How could I tell anyone to persuade that individual that the day will come, you will taste of the power of the age to be before you enter it? Here is a tasting of that power. You come upon a scene just like this. You are in Spirit, no one sees you, but you are more real to yourself than anyone that’s visible to you. They’re all within range of your sight, but they’re not as real as you feel yourself to be, and you are invisible to them. You know, and there is no uncertainty as to this knowledge, that if you now arrest within yourself a certain activity that you feel everyone here would freeze. Everyone would stand still and they couldn’t move. You do it; you arrest within your own Imagination this activity. A waitress walking walked not, and the bird flying flew not, and the diners dining dined not, and every being froze. And then you examined them, and they could be made of marble or clay, but they were dead. The life that seemed so independent of your perception of them isn’t there at all. The life was all in you, in an activity of your own wonderful human Imagination. It wasn’t there at all.

You go back into the scripture, does it support it? Yes, the scripture supports it, in the 5th chapter of John: As the Father has life in himself, so he gives the Son to have life in himself also (verse 26)…that the whole vast world is simply animated bodies. They are living souls but not life-giving spirits. So I tasted that night of the power of being a life-giving spirit; for I arrested the activity that I saw and it arrested, everything stood still. Then I released it in me and it all moved on. The bird continued to fly when I released it; and the waitress walking, she continued to walk to serve the diners; and the diners whose actions I arrested when I released it they continue to dine. Every one was dead, every one frozen.

So, I would say to these great scientists today, it isn’t a bang and it isn’t any of this expansion that the other scientists who oppose it believe. I go back to the one who I quoted earlier, “Hear the voice of the bard, who present, past and future sees, whose ears have heard the Holy Word that walked among the ancient trees.” Here he sees everything as one, all standing still, and this is what he said, “Eternity exists and all things in eternity, independent of Creation, which was an act of mercy.” Everything in the world exists, and Creation is an act of mercy…that man didn’t come out of the swamps as evolutionists teach. The birds were not once some little wiggly thing in the swamp; it always was the bird building its nest. It was ever part of the eternal structure of the universe.

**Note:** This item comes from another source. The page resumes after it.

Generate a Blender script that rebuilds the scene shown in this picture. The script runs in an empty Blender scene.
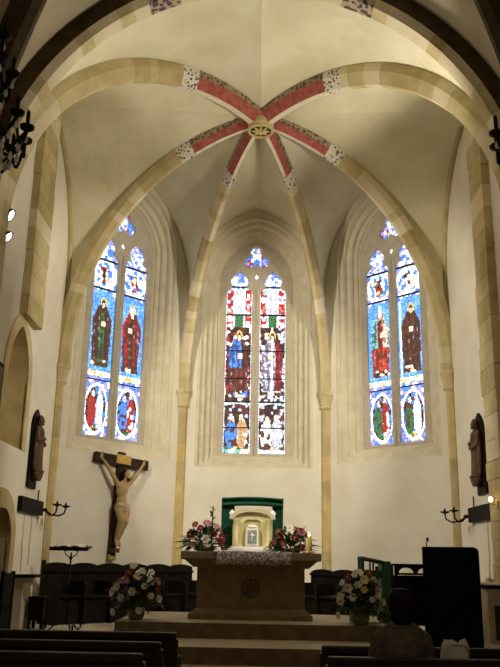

And then the storyteller decides on a new creation, something entirely different, and he fragments himself and talks to himself. And here we find the one God talking to multiple aspects of himself called the Elohim—the Elohim is a plural word—so one being talking to himself, all in communion with self. And then this personified one disappears. But now it is in the entire vast aspect of its own being, and passes through what the storyteller told. That is the eternal story. And you come out at the end. When you come out at the end, all that I told you in the beginning, said he, that would be done to me you will know; because it will be done to you, for I am in you; therefore, it was done to me, for I am the life of you. So everything I tell you in the story that will be done to me, like dying and shedding my blood for all, it’s done to you because I am in you. And so, he becomes man that man may become God.

So this wonderful story was told us in the beginning. And now I’ve told you, said he, before it takes place that when it does take place, you may believe (John 13:19). So everything was told—not 2,000 years ago—everything was told at the beginning of the journey. It is still being told, as aspects of his infinite being begin the journey, and the journey is going on and going on to the very end. When the end comes in the true sense of the word all are gathered together, one by one, into one man, and that one man is God.